Indeed, in 1900 the New York Times recorded that New Year's celebrations were exciting but restrained, because people understood that the New Year was not the first of the 20th century, but the last of the 19th. Likewise, Granma, the Cuban Communist Party's newspaper, affirmed that the new millennium begins next year, because the first millennium began with the Year One.

Despite this clear truth of simple arithmetic, CNN televised two days worth of lavish "millennium" celebrations, just because all four digits changed. While this issue may seem trivial at first, it exemplifies two unfortunate trends in the way people of this modern age view truth and fact.

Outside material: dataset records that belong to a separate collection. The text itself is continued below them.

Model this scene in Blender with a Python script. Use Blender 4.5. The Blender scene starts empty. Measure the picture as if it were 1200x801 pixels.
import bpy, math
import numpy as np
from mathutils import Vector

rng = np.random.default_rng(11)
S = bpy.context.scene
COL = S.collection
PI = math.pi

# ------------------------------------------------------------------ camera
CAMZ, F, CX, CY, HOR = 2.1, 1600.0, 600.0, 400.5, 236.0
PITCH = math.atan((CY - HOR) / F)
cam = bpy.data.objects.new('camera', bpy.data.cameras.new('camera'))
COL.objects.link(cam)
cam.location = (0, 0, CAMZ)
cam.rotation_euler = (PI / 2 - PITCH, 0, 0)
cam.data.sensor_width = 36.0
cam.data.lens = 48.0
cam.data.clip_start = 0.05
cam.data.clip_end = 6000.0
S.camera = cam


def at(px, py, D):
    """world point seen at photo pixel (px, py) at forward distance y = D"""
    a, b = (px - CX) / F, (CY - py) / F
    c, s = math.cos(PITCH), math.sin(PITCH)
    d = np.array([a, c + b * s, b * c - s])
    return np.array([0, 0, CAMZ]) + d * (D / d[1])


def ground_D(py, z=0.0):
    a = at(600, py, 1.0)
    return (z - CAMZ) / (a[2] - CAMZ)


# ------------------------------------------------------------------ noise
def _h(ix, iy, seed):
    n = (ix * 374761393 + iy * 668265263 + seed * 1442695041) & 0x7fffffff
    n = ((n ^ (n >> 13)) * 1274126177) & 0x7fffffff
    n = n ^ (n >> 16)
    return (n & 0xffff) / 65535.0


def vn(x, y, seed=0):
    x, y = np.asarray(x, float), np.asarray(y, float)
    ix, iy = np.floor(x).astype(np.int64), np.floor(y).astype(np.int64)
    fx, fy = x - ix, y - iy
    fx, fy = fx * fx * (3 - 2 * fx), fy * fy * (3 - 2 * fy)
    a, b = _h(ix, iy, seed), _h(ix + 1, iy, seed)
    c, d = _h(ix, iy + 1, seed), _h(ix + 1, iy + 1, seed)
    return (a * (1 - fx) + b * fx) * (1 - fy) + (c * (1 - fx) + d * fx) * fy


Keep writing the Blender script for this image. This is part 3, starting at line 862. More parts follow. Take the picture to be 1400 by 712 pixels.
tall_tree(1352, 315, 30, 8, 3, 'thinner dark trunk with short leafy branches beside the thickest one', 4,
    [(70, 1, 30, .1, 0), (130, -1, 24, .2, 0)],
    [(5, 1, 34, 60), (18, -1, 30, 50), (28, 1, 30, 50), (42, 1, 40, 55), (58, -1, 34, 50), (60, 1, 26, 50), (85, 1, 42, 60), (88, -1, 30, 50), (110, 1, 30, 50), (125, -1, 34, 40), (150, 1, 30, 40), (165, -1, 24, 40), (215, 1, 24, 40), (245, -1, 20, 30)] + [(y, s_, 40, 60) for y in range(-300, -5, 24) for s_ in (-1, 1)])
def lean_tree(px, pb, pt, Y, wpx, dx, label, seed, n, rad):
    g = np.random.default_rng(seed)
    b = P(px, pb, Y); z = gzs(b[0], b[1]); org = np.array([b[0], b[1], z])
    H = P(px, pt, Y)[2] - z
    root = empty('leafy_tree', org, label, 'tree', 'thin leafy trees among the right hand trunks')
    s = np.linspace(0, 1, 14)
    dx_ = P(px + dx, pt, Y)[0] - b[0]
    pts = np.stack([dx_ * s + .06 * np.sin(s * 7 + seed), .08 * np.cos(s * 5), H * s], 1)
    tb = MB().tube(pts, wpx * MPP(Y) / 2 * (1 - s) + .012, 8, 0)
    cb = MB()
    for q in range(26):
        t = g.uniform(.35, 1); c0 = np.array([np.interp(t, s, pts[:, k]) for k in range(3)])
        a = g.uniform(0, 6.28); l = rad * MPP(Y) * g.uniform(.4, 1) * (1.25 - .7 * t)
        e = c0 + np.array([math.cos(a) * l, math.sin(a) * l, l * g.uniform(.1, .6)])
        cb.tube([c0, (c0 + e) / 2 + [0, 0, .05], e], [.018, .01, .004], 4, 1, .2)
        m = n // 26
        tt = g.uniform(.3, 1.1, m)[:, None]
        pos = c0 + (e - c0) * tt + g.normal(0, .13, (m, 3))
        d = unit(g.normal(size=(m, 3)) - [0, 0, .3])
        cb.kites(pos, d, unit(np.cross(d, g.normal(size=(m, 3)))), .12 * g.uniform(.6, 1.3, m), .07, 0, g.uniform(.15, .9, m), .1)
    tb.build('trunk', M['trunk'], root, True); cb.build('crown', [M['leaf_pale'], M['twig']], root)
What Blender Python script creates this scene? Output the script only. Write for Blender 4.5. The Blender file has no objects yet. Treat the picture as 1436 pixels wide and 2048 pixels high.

The American founding fathers understood one limitation of democracy to be, in the words of James Madison, "that measures are too often decided, not according to the rules of justice...but by the superior force of an interested and overbearing majority." Madison also would have understood that not only could decisions of the majority be unjust, they could also be factually incorrect. In other words, just because something enjoys majority approbation does not necessarily mean that it is right. At first glance, it might certainly appear that a millennium changes when all of the digits turn over, and in any event, most people found the dramatic change of numbers that this year would bring compelling. Therefore, when it came to deciding that the millennium would change at the year 2000, the majority willed it thus.

Certainly some of the 2000 euphoria was the product of ignorance, but the truth was well-publicized. The reaction of the majority—to continue calling 2000 the millennium despite the facts—reflects a second modern attitude toward the truth—relativism, or the belief that truth is individual rather than universal, and that what is true is what feels right to any particular person or group.

The two reactions to the news that the true millennium begins in 2001 were denial and the assertion that, for those who believed otherwise, "their millennium" could begin next year. That, of course, is preposterous since the calendar is not based on personal opinions, but is, rather, an objective means of organizing time.

This sort of relativism points to nothing other than a breakdown in the traditional conceptions of reason and truth. No longer is truth seen as something universal that can be discerned through rational discourse and supported by objective facts. Most people were presented with coherent arguments for the correct change of the millennium, yet nevertheless continued to deny the necessary conclusion because of personal feelings. Such is the triumph of irrationality.

Relativism often finds its way into more significant areas of public concern, such as the abortion debate. A common retort to pro-life arguments is "Don't like abortions? Then don't have one." In a similar fashion, White House Press Secretary Joe Lockhart recently condemned Southern Baptists as purveyors of "ancient religious hatred" because they had the temerity to share their beliefs with others.

Therefore, for the sake of restoring the virtue of reason as one of the defining attributes of man, let us celebrate the new millennium next year.